Ah (sigh), Sherlock. Figura mítica de gabán y pipa en boca, con una audacia refinada tan impropia de nuestros días.
Uno no puede dejar de envidiar esa pasividad, calma perenne que invade de tarde en tarde las habitaciones de Baker Street. Eso de vestir ceremonialmente la bata y embutirse las zapatillas de descanso, para luego recostarse a interpretar suaves armonías en un magnífico Stradivarius a mitad de precio.
¡Qué vida! Dedicar horas a la Música Notturna Delle Strade Di Madrid de Boccherini. Mú-si-ca, verstanden? Digo, ese sano hábito de deslumbrarse con la simplicidad de W. A. Mozart ó desglosar sutilmente el mensaje de un Chet Baker.

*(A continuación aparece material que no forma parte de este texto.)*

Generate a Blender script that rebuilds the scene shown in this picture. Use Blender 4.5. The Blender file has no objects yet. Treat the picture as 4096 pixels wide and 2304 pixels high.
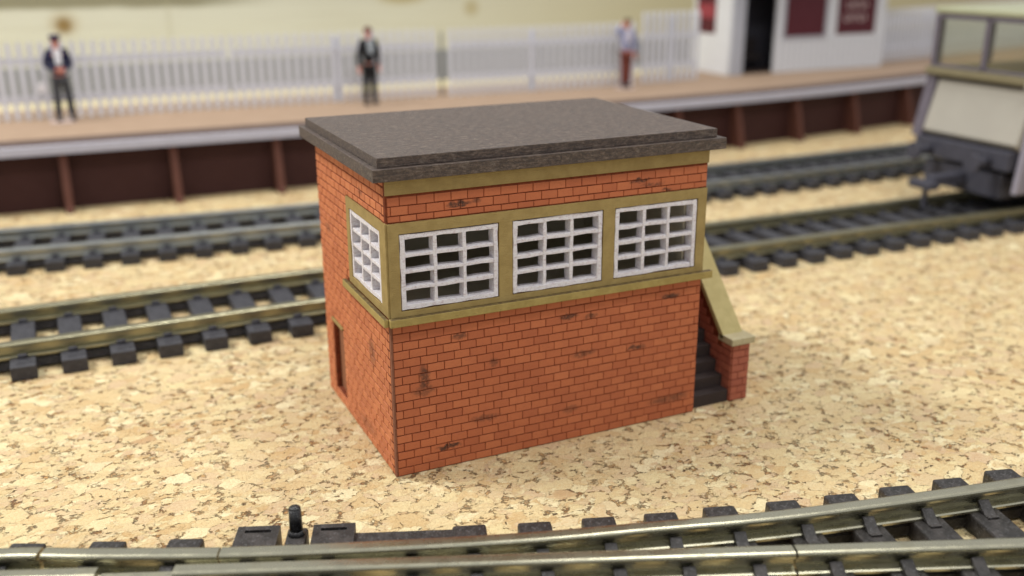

Todo aquello tan alejado de esos ruidos. De ese zumbido eterno que presentan en la t.v. señores de cuello y corbata, de los estampidos infernales que provocan peli-largos inmisericordes con los tarros y platillos, de conversaciones fútiles a medianoche. De escuchar sobre comprar inhaladores para críos enclenques, risotadas insolentes de madrugada, de suicidas y maricones, en fin, al menos todavía queda el consuelo de volver a Sherlock de cuando en vez o de vez en cuando.